L’ufficio di statistica europeo dell’Eurostat ha aggiornato i dati sulla retribuzione netta media nei Paesi Ocse parametrata al potere d’acquisto. L’analisi ci dice, quindi, esattamente quanto si guadagna davvero. Cioè quanto è il nostro vero potere d’acquisto, secondo un calcolo medio delle retribuzioni nette nel nostro Paese, per acquistare beni e servizi.
Ebbene: l’Italia è messa male: è ultima tra i grandi Paesi occidentali, dietro a Francia, Germania e Spagna, che per economie e modello di sviluppo, demografia e stato sociale, somigliano a noi (qui la classifica in valori assoluti dei principali Paesi).
I dati si riferiscono all’anno 2023, l’ultimo disponibile confrontando i valori nei Paesi Ocse e sono stati estratti grazie al Purchasing Power Standard (PPS), una valuta artificiale che certifica lo stesso potere d’acquisto in tutti i Paesi. Mille PPS in Italia ci permettono di acquistare gli stessi beni e servizi di mille PPS in Svizzera. La conversione tra euro (o un’altra valuta) non è costante ma cambia per ogni Paese.
In questo modo possiamo vedere i reali dati su quanto si guadagna in Italia e nel resto dei Paesi avanzati. E c’è da dire che la classifica si riferisce alla retribuzione netta di una persona single senza figli.
Ebbene: nell’Unione europea, nel 2023, è stata di 27,5 mila PPS, contro una media italiana di circa 24 mila PPS. La media dell’Ue è del 15% maggiore di quella italiana.
La Svizzera svetta in testa con oltre 47 mila PPS di stipendio netto medio. A seguire i Paesi Bassi con oltre 38mila, la Norvegia, il Lussemburgo, l’Austria e la Germania (con quasi 35mila PPS all’anno).
In quest’ultimo Paese, in particolare, lo stipendio medio per una persona single senza figli è di 34,9 mila PPS, in Francia di 28,5 mila PPS e in Spagna di 24,5 mila.
Lo stipendio medio tedesco, quindi, è maggiore a quello italiano addirittura del 45%, quello francese del 18% e quello spagnolo del 2%. Tra i grandi Paesi europei, l’Italia è dove si guadagna di meno a parità di costo della vita.
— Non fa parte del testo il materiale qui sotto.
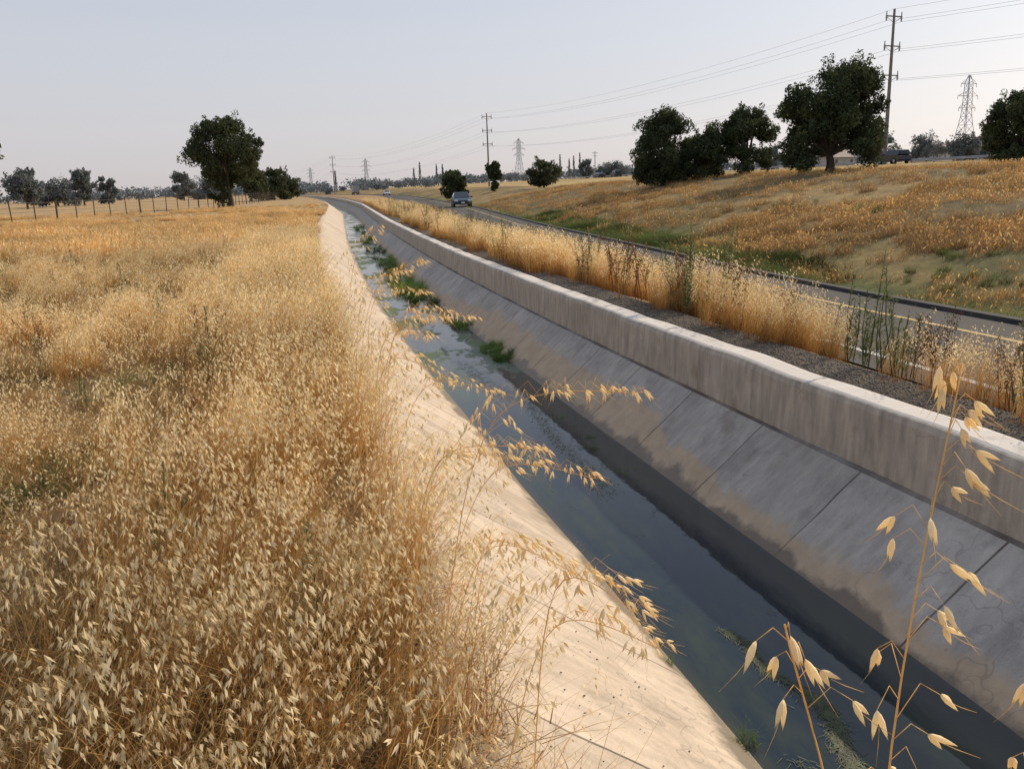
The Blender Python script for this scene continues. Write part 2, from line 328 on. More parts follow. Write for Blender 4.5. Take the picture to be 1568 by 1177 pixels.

Ma perché? I bonus e le detrazioni che si sono stratificati negli anni hanno creato una tassazione dei redditi da lavoro caotica. Ci sono casi in cui a un aumento dello stipendio lordo corrisponde una diminuzione di quello netto. Queste modifiche hanno ignorato le fasce di reddito medio-alto (sopra i 40.000 euro lordi annui, corrispondenti a circa 2.100 euro netti mensili). Un lavoratore che guadagna 50.000 euro si trova così a pagare la stessa imposta marginale di un dirigente che ne guadagna 200.000 euro. Un’anomalia dell’Irpef italiana è quella di avere la soglia dello scaglione maggiore a un livello molto basso; questo livello era 75.000 euro ma è stato ridotto ulteriormente a 50.000 euro nel 2021.
Anche per questo, quindi, i talenti decidono di trasferirsi altrove, in base alla qualità della vita che quel Paese offre loro. Dipende da una molteplicità di fattori ogni scelta di vita, certo: la disponibilità di servizi, le reti sociali, la famiglia e la soddisfazione personale. Ma è indubitabile che il salario e le tasse pagate sui redditi giochino un ruolo decisivo. I giovani hanno meno necessità di servizi: necessitano meno di servizi sanitari e, non avendo ancora figli, di servizi per l’infanzia. Inoltre, per loro, un altro fattore fondamentale è la formazione, dato che un lavoro che insegna competenze importanti può garantire un salario più alto in futuro.